Insight 2013: Asian secondaries

As LPs in Asia mature, the reasons they choose to sell will increasingly involve portfolio management, according to Jason Sambanju, managing director and co-head of Asia at Paul Capital.

What do you expect to see next year for Asian secondaries, given the limited number of large secondaries transactions in 2012?

I think it’s mostly going to be a continuation of what you’ve seen this year: larger one-off deals, and in Asia a $50 million deal is going to be quite large. What we’re seeing is chunky positions in single GPs being sold down in Asia, like a $50 million position in an India fund.

I think that’s reflective of LPs in other parts of the world becoming more wary of Asian private equity. A lot of these LPs have already done a lot of the pruning that they want in their US and European assets and they find suddenly that they have one or two big positions in Asia. An even mildly disappointing fund [has] a large chance of being sold. A lot of LPs who came into Asia had very high expectations of what private equity in Asia could generate. I wouldn’t say it’s a disappointment, but I think a lot of LPs are becoming increasingly underwhelmed. 

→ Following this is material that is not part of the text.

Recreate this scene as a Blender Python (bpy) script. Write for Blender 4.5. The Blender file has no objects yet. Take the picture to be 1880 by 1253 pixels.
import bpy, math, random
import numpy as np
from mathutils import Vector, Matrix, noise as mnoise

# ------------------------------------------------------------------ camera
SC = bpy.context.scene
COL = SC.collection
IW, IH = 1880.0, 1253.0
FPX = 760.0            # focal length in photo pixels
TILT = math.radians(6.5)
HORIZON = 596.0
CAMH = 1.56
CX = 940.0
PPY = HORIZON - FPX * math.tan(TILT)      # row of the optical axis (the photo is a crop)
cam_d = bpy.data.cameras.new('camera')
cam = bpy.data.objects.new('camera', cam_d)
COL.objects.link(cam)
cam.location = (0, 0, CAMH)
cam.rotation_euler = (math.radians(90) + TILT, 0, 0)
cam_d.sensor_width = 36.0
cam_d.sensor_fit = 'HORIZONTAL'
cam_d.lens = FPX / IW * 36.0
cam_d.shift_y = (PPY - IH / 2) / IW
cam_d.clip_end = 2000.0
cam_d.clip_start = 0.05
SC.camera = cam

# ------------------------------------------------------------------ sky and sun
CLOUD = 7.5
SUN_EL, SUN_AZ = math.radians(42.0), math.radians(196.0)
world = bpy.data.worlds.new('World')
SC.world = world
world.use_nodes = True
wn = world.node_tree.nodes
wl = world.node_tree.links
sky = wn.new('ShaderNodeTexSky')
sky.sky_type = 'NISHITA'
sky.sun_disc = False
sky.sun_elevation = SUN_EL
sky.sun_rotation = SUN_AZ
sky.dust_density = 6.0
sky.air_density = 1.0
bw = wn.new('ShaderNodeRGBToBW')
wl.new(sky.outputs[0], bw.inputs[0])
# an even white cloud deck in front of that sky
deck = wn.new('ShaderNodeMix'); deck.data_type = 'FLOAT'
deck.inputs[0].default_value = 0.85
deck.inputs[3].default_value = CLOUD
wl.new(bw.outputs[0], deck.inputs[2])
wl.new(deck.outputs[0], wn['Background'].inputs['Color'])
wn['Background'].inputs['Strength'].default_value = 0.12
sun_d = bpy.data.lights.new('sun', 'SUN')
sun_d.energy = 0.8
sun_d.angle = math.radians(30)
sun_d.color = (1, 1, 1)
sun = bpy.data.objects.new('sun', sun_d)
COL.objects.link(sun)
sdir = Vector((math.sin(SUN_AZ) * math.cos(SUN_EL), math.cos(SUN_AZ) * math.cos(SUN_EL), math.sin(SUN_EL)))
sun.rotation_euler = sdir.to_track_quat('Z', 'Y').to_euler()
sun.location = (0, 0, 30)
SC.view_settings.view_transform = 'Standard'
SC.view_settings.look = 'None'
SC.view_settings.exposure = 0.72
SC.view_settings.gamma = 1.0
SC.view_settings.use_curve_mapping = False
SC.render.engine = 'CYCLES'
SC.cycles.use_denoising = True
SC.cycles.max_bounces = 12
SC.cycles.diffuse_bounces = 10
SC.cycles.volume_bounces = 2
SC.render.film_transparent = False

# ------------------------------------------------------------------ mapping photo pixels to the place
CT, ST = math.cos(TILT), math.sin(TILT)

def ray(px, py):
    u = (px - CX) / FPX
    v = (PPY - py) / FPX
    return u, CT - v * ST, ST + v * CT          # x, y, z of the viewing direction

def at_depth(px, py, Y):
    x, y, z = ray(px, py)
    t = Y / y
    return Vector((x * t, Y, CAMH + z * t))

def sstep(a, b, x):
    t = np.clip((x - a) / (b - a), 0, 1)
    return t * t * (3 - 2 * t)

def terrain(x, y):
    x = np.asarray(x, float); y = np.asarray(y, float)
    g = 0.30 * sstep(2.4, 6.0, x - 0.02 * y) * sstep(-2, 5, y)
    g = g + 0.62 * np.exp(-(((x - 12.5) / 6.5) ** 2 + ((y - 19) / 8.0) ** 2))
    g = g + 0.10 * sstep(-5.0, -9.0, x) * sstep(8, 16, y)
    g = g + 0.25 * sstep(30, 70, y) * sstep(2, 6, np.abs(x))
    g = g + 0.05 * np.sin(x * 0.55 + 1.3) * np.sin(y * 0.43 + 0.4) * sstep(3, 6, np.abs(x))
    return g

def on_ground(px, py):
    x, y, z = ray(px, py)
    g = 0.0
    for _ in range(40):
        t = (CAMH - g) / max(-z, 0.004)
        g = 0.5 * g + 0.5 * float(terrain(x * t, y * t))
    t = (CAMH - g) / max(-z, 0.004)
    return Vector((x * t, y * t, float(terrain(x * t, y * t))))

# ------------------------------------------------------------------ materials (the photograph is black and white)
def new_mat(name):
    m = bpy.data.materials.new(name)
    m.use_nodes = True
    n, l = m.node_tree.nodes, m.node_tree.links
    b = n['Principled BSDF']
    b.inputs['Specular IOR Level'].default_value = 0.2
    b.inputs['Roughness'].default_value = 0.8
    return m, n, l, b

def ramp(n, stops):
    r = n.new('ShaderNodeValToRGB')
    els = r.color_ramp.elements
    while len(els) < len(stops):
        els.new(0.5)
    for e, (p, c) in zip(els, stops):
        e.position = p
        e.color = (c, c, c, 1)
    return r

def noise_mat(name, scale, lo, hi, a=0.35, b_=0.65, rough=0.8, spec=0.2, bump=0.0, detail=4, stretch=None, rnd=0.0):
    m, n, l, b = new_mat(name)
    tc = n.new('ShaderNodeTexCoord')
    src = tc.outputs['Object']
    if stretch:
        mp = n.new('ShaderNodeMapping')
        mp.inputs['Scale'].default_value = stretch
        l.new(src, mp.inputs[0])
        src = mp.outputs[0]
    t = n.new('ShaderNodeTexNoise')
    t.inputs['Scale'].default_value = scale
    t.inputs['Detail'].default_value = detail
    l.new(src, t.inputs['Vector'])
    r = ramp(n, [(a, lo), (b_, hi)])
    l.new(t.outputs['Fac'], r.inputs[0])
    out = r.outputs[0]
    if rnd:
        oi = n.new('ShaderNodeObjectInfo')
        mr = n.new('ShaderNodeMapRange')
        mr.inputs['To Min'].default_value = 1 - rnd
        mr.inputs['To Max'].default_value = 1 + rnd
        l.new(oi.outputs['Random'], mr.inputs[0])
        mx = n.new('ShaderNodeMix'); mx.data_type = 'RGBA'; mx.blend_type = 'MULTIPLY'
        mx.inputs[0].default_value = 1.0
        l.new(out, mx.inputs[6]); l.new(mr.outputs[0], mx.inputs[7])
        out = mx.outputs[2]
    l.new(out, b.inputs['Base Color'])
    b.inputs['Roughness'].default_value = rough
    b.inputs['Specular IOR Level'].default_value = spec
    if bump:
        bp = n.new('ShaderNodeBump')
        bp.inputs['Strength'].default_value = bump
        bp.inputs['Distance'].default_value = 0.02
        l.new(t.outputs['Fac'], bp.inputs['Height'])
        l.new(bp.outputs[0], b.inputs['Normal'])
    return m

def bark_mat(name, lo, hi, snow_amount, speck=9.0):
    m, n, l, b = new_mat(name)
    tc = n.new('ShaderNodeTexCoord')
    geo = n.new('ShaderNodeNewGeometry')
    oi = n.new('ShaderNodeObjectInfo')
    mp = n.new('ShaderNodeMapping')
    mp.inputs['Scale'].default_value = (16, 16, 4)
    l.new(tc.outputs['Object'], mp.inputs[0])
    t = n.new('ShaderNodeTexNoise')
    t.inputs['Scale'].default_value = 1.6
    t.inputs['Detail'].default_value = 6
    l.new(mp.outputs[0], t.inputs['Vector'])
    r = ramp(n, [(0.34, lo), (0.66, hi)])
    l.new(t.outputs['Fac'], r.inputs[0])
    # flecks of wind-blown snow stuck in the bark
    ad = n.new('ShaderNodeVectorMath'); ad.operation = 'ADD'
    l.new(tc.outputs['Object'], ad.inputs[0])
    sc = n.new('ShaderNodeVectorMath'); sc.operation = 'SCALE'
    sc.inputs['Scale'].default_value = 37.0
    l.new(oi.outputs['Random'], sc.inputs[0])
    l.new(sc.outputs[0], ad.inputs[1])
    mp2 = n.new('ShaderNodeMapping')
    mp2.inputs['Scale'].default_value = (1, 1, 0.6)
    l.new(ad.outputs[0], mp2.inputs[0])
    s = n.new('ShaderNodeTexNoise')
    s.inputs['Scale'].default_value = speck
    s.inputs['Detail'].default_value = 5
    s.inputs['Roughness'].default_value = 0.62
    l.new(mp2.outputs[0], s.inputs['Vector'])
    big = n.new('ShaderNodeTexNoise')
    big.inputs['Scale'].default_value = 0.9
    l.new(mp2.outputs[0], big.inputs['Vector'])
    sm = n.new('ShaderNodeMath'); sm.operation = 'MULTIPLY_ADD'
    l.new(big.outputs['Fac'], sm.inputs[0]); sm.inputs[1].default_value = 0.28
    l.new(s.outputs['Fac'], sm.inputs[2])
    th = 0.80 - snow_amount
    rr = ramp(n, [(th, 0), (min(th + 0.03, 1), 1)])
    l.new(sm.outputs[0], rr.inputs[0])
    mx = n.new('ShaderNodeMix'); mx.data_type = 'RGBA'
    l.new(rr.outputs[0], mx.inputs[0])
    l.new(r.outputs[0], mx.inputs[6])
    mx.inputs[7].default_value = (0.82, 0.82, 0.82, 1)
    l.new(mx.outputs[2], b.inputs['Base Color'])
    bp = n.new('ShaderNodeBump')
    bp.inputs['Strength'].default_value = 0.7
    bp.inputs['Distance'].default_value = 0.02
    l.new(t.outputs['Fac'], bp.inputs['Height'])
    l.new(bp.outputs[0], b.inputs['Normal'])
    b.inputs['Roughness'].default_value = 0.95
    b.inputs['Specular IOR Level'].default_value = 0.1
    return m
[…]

That’s been true for a number of years, especially in India, but I think you’re starting to see that happening in China, as well. You’re not having disasters, but you’re looking at these returns and thinking, ‘That’s not great money for the amount of risk I’m taking.’ I think people are becoming more sober in terms of their view of the China growth story, and the Asian growth story in general.

What do you expect to change in the Asian secondaries market over the next 12 months?

In the next couple of years, I think a lot of the reasons that US and European LPs sell will become increasingly the reasons that Asian LPs sell: portfolio management, unwieldy portfolio size, things like that. Asian LPs themselves are becoming more mature, in terms of their understanding of what private equity is and there are certain pockets in Asia where you are going to see that in more acute ways than others – for example, the RMB fund market.

The RMB fund market has boomed in the last five years: it’s now 50 percent of the fundraising for the total Asian private equity industry. It literally went from zero five years ago to now being half of the whole market. A lot of that money is not really private equity, but even if you discount that number by half, a lot of the money going into RMB funds has been from Chinese high net-worths and I think a lot of them don’t fully appreciate the nature of private equity funds – that when you make a commitment, it’s a commitment.

I think as you see China slowing down and these high net-worths might not be as liquid as before, they’re going to start looking at their portfolio and saying, ‘Why am I making this commitment? Why do these guys keep calling me and asking for more money? And where are the returns? I don’t see any returns.’ When the nature of making a private equity investment hits home, I think it will significantly shift the amount of deal volume for us. But I don’t think it’s a 12-month thing, because this is a mentality shift.